From Publishers Weekly
The women protagonists of Thompson's hard-hitting latest collection of stories (
The Gasoline Wars; 1999 NBA finalist
Who Do You Love) have, like the young army wife of "It Would Not Make Me Tremble to See Ten Thousand Fall," secret plans to wrest control of their life from husbands, boyfriends and mothers. Kelly Ann Pardee, a high school dropout stuck at home with a child while her army grunt husband is sent to the Middle East, wants to be a warrior, too. The teenage Jessie in "The Five Senses" has run off to Florida with an older man she is beginning to realize is violent and scary, and yet she is disappointed that her new fugitive existence isn't more exciting than her upper-middle-class life. Older women in these stories have been through the mill—of marriage, adultery, child-rearing. Mid-40s Melanie of "A Normal Life" marries Chad after a long affair, only to wonder if this new version of her lover is one she wants. In "Holy Week," seething sales agent Olivia Snow is too worn down by her job and single mom drudgery to upgrade her "subemployed musician" boyfriend or realize how at risk her 17-year-old daughter is. Thompson's talent is on full display.

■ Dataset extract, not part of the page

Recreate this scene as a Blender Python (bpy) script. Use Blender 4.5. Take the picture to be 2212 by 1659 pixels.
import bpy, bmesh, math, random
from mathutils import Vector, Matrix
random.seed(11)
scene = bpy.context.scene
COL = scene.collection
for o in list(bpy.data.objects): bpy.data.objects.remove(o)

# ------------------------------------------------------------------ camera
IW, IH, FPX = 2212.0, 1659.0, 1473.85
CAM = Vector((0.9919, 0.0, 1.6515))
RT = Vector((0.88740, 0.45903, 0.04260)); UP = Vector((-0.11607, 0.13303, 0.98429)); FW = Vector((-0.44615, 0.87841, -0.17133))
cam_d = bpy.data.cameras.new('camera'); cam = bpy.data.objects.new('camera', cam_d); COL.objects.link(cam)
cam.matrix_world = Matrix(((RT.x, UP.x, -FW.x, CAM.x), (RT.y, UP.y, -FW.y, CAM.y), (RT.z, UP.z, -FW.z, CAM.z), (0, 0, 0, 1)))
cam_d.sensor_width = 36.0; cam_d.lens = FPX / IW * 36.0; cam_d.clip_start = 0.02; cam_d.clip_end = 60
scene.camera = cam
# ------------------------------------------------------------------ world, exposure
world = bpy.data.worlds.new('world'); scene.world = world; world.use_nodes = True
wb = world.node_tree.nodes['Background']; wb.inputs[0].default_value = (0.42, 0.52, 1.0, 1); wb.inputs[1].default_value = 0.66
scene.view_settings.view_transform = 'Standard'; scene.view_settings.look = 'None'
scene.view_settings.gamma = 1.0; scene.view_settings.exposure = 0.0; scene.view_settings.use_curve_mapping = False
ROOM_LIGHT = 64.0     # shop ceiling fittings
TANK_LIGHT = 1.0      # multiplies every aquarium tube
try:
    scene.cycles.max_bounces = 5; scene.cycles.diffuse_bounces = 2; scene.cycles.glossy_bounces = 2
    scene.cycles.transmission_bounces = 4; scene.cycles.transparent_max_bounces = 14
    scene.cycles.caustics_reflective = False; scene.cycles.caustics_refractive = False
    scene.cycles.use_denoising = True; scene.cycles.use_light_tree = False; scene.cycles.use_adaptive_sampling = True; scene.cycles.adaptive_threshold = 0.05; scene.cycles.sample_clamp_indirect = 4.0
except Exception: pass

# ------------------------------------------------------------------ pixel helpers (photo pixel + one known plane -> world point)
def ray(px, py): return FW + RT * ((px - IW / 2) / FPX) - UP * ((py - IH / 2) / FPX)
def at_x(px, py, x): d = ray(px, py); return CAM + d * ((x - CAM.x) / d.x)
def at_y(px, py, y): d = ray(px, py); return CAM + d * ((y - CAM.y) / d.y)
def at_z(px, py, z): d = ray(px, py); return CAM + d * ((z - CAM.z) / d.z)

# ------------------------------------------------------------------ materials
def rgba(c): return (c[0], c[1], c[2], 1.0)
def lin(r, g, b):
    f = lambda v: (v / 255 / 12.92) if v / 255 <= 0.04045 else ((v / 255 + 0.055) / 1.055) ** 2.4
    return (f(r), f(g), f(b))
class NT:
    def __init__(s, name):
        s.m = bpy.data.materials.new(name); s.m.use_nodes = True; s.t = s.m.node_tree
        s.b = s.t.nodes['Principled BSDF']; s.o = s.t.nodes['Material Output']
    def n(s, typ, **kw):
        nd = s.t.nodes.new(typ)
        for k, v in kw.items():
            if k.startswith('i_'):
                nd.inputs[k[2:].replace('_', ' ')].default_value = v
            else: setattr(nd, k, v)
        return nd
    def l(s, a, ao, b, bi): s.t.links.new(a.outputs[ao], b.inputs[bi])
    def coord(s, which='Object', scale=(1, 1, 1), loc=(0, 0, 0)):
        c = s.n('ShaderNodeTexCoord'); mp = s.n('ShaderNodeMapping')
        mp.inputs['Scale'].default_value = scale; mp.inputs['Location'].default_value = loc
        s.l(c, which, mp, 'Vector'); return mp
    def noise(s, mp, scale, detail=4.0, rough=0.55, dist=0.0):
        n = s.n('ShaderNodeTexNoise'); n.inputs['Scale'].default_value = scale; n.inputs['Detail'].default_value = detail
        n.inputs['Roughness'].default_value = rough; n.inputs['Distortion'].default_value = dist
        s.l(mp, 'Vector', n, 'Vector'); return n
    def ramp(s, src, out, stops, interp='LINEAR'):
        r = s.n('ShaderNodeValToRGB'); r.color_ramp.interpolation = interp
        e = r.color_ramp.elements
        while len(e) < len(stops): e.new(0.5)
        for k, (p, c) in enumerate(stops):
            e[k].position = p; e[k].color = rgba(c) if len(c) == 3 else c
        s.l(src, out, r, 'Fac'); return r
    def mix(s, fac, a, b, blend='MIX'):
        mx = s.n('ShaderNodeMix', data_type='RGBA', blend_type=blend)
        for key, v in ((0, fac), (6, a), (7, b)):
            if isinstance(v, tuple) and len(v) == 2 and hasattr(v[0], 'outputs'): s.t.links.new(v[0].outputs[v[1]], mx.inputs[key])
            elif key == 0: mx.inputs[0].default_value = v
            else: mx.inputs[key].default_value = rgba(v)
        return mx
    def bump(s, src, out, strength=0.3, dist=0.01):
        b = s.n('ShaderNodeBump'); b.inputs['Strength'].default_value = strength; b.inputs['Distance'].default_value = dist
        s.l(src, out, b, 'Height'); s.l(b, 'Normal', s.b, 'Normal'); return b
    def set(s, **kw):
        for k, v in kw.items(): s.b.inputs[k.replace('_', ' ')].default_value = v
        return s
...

(June) Copyright © Reed Business Information, a division of Reed Elsevier Inc. All rights reserved.
From Booklist
*Starred Review* Thompson now has written as many story collections as novels (four and four, that is), and it is primarily as a first-rate story writer that her name is being made. Her latest collection, gathering an even dozen stories, extends the realization that she is a sensitive, humorous, very informed chronicler--no,
singer--of ordinary people in ordinary towns who face ordinary life issues, primarily relationships in familial and sexual forms (in other words, situations in which we all find ourselves). But Thompson's strength and attraction lie in her ability to spot the unique features of any of these situations. It wouldn't be wrong to also call her the poet of these unglamorous lives, given her pithy, poignant, yet often beautiful prose style. "Lost" may not be the best story in the collection, but it is exemplary. From the vantage point of years later, a grown woman narrates in the first person (her voice pitch-perfect for her character) about when she was 20 and had a good time with a "bad" boy. Time has passed quickly for her: "That quick, there goes your life, like a black-haired boy on a motorcycle, looking back until he's out of sight." Stories for any fiction reader.